Start of Provided material

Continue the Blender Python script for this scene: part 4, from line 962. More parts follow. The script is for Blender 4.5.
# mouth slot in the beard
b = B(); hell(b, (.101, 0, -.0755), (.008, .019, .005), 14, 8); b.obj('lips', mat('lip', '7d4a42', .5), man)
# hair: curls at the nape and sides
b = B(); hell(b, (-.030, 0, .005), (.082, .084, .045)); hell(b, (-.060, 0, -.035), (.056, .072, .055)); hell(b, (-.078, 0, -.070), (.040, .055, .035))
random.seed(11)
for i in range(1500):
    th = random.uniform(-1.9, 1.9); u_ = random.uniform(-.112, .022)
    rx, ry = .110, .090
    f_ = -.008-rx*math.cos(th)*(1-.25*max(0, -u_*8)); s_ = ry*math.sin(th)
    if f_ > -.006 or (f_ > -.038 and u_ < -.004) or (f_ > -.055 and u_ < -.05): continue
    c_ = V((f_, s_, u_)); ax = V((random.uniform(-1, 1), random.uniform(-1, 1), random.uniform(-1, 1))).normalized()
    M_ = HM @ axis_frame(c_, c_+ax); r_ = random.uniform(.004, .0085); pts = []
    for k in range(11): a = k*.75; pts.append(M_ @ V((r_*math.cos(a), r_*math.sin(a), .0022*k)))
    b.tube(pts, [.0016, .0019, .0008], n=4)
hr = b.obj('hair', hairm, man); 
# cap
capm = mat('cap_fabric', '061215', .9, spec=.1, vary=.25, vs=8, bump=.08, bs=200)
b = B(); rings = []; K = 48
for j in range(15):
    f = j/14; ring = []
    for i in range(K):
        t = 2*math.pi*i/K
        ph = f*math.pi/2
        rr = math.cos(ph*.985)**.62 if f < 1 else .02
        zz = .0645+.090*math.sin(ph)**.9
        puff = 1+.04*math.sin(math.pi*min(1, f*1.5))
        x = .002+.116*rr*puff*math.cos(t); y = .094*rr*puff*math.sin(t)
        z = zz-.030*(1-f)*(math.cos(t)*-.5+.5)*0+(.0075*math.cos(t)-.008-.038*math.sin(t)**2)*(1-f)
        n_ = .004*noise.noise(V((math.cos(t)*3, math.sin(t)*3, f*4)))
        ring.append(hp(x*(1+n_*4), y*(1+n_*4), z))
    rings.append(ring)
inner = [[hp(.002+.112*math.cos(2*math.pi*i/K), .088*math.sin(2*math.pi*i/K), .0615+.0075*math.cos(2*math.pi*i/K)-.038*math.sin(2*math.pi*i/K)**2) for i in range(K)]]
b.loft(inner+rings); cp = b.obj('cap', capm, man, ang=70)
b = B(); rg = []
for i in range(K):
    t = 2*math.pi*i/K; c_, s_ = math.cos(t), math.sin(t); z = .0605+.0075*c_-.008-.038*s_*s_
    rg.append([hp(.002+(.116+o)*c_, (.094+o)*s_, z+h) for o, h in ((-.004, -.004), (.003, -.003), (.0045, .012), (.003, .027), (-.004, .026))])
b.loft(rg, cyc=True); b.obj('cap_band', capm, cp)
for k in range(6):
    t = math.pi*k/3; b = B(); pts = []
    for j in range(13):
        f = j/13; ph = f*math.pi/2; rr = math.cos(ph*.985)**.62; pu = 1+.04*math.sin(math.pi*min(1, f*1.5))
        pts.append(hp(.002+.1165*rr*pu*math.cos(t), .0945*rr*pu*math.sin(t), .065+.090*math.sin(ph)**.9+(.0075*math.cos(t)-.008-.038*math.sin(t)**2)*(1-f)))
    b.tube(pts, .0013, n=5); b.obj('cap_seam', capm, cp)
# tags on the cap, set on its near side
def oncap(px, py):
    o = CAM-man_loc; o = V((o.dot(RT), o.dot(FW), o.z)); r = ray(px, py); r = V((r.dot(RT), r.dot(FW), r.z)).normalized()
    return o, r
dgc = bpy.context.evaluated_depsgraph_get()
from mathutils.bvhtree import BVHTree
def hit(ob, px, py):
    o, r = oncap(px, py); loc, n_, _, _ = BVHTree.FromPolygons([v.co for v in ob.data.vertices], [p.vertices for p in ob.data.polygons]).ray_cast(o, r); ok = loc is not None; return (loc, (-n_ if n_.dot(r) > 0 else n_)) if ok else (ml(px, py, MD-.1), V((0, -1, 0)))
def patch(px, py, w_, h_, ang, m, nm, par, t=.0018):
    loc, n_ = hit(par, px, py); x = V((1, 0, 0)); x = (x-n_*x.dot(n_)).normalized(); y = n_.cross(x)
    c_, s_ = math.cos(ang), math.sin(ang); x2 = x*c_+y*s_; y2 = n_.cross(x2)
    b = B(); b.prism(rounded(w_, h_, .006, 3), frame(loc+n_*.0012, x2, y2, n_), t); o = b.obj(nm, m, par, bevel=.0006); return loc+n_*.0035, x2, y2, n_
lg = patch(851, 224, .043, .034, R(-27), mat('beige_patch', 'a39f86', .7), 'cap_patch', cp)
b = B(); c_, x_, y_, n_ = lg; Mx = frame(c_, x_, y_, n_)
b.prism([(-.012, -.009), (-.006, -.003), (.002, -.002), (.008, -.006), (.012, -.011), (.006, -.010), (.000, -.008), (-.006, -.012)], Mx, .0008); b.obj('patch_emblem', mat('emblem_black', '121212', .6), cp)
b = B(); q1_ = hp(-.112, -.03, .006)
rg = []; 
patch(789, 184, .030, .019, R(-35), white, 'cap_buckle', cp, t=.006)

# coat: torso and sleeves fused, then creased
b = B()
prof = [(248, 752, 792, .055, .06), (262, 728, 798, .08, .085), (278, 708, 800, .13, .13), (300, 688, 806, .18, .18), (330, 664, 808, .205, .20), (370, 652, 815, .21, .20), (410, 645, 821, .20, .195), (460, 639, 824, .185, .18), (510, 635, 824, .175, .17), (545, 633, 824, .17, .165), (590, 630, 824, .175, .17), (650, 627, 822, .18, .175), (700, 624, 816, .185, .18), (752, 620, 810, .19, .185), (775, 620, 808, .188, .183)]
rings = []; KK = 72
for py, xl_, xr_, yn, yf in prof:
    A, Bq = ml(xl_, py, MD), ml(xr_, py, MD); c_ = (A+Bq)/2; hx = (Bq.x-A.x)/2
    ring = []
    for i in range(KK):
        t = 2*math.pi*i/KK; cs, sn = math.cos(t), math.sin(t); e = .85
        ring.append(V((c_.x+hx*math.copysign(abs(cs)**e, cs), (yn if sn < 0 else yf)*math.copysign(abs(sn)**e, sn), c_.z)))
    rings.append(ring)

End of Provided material

* _Work to do_:
Please reproduce each line exactly as written.

* _Response to the task_:
Continue the Blender Python script for this scene: part 4, from line 962. More parts follow. The script is for Blender 4.5.
# mouth slot in the beard
b = B(); hell(b, (.101, 0, -.0755), (.008, .019, .005), 14, 8); b.obj('lips', mat('lip', '7d4a42', .5), man)
# hair: curls at the nape and sides
b = B(); hell(b, (-.030, 0, .005), (.082, .084, .045)); hell(b, (-.060, 0, -.035), (.056, .072, .055)); hell(b, (-.078, 0, -.070), (.040, .055, .035))
random.seed(11)
for i in range(1500):
    th = random.uniform(-1.9, 1.9); u_ = random.uniform(-.112, .022)
    rx, ry = .110, .090
    f_ = -.008-rx*math.cos(th)*(1-.25*max(0, -u_*8)); s_ = ry*math.sin(th)
    if f_ > -.006 or (f_ > -.038 and u_ < -.004) or (f_ > -.055 and u_ < -.05): continue
    c_ = V((f_, s_, u_)); ax = V((random.uniform(-1, 1), random.uniform(-1, 1), random.uniform(-1, 1))).normalized()
    M_ = HM @ axis_frame(c_, c_+ax); r_ = random.uniform(.004, .0085); pts = []
    for k in range(11): a = k*.75; pts.append(M_ @ V((r_*math.cos(a), r_*math.sin(a), .0022*k)))
    b.tube(pts, [.0016, .0019, .0008], n=4)
hr = b.obj('hair', hairm, man); 
# cap
capm = mat('cap_fabric', '061215', .9, spec=.1, vary=.25, vs=8, bump=.08, bs=200)
b = B(); rings = []; K = 48
for j in range(15):
    f = j/14; ring = []
    for i in range(K):
        t = 2*math.pi*i/K
        ph = f*math.pi/2
        rr = math.cos(ph*.985)**.62 if f < 1 else .02
        zz = .0645+.090*math.sin(ph)**.9
        puff = 1+.04*math.sin(math.pi*min(1, f*1.5))
        x = .002+.116*rr*puff*math.cos(t); y = .094*rr*puff*math.sin(t)
        z = zz-.030*(1-f)*(math.cos(t)*-.5+.5)*0+(.0075*math.cos(t)-.008-.038*math.sin(t)**2)*(1-f)
        n_ = .004*noise.noise(V((math.cos(t)*3, math.sin(t)*3, f*4)))
        ring.append(hp(x*(1+n_*4), y*(1+n_*4), z))
    rings.append(ring)
inner = [[hp(.002+.112*math.cos(2*math.pi*i/K), .088*math.sin(2*math.pi*i/K), .0615+.0075*math.cos(2*math.pi*i/K)-.038*math.sin(2*math.pi*i/K)**2) for i in range(K)]]
b.loft(inner+rings); cp = b.obj('cap', capm, man, ang=70)
b = B(); rg = []
for i in range(K):
    t = 2*math.pi*i/K; c_, s_ = math.cos(t), math.sin(t); z = .0605+.0075*c_-.008-.038*s_*s_
    rg.append([hp(.002+(.116+o)*c_, (.094+o)*s_, z+h) for o, h in ((-.004, -.004), (.003, -.003), (.0045, .012), (.003, .027), (-.004, .026))])
b.loft(rg, cyc=True); b.obj('cap_band', capm, cp)
for k in range(6):
    t = math.pi*k/3; b = B(); pts = []
    for j in range(13):
        f = j/13; ph = f*math.pi/2; rr = math.cos(ph*.985)**.62; pu = 1+.04*math.sin(math.pi*min(1, f*1.5))
        pts.append(hp(.002+.1165*rr*pu*math.cos(t), .0945*rr*pu*math.sin(t), .065+.090*math.sin(ph)**.9+(.0075*math.cos(t)-.008-.038*math.sin(t)**2)*(1-f)))
    b.tube(pts, .0013, n=5); b.obj('cap_seam', capm, cp)
# tags on the cap, set on its near side
def oncap(px, py):
    o = CAM-man_loc; o = V((o.dot(RT), o.dot(FW), o.z)); r = ray(px, py); r = V((r.dot(RT), r.dot(FW), r.z)).normalized()
    return o, r
dgc = bpy.context.evaluated_depsgraph_get()
from mathutils.bvhtree import BVHTree
def hit(ob, px, py):
    o, r = oncap(px, py); loc, n_, _, _ = BVHTree.FromPolygons([v.co for v in ob.data.vertices], [p.vertices for p in ob.data.polygons]).ray_cast(o, r); ok = loc is not None; return (loc, (-n_ if n_.dot(r) > 0 else n_)) if ok else (ml(px, py, MD-.1), V((0, -1, 0)))
def patch(px, py, w_, h_, ang, m, nm, par, t=.0018):
    loc, n_ = hit(par, px, py); x = V((1, 0, 0)); x = (x-n_*x.dot(n_)).normalized(); y = n_.cross(x)
    c_, s_ = math.cos(ang), math.sin(ang); x2 = x*c_+y*s_; y2 = n_.cross(x2)
    b = B(); b.prism(rounded(w_, h_, .006, 3), frame(loc+n_*.0012, x2, y2, n_), t); o = b.obj(nm, m, par, bevel=.0006); return loc+n_*.0035, x2, y2, n_
lg = patch(851, 224, .043, .034, R(-27), mat('beige_patch', 'a39f86', .7), 'cap_patch', cp)
b = B(); c_, x_, y_, n_ = lg; Mx = frame(c_, x_, y_, n_)
b.prism([(-.012, -.009), (-.006, -.003), (.002, -.002), (.008, -.006), (.012, -.011), (.006, -.010), (.000, -.008), (-.006, -.012)], Mx, .0008); b.obj('patch_emblem', mat('emblem_black', '121212', .6), cp)
b = B(); q1_ = hp(-.112, -.03, .006)
rg = []; 
patch(789, 184, .030, .019, R(-35), white, 'cap_buckle', cp, t=.006)

# coat: torso and sleeves fused, then creased
b = B()
prof = [(248, 752, 792, .055, .06), (262, 728, 798, .08, .085), (278, 708, 800, .13, .13), (300, 688, 806, .18, .18), (330, 664, 808, .205, .20), (370, 652, 815, .21, .20), (410, 645, 821, .20, .195), (460, 639, 824, .185, .18), (510, 635, 824, .175, .17), (545, 633, 824, .17, .165), (590, 630, 824, .175, .17), (650, 627, 822, .18, .175), (700, 624, 816, .185, .18), (752, 620, 810, .19, .185), (775, 620, 808, .188, .183)]
rings = []; KK = 72
for py, xl_, xr_, yn, yf in prof:
    A, Bq = ml(xl_, py, MD), ml(xr_, py, MD); c_ = (A+Bq)/2; hx = (Bq.x-A.x)/2
    ring = []
    for i in range(KK):
        t = 2*math.pi*i/KK; cs, sn = math.cos(t), math.sin(t); e = .85
        ring.append(V((c_.x+hx*math.copysign(abs(cs)**e, cs), (yn if sn < 0 else yf)*math.copysign(abs(sn)**e, sn), c_.z)))
    rings.append(ring)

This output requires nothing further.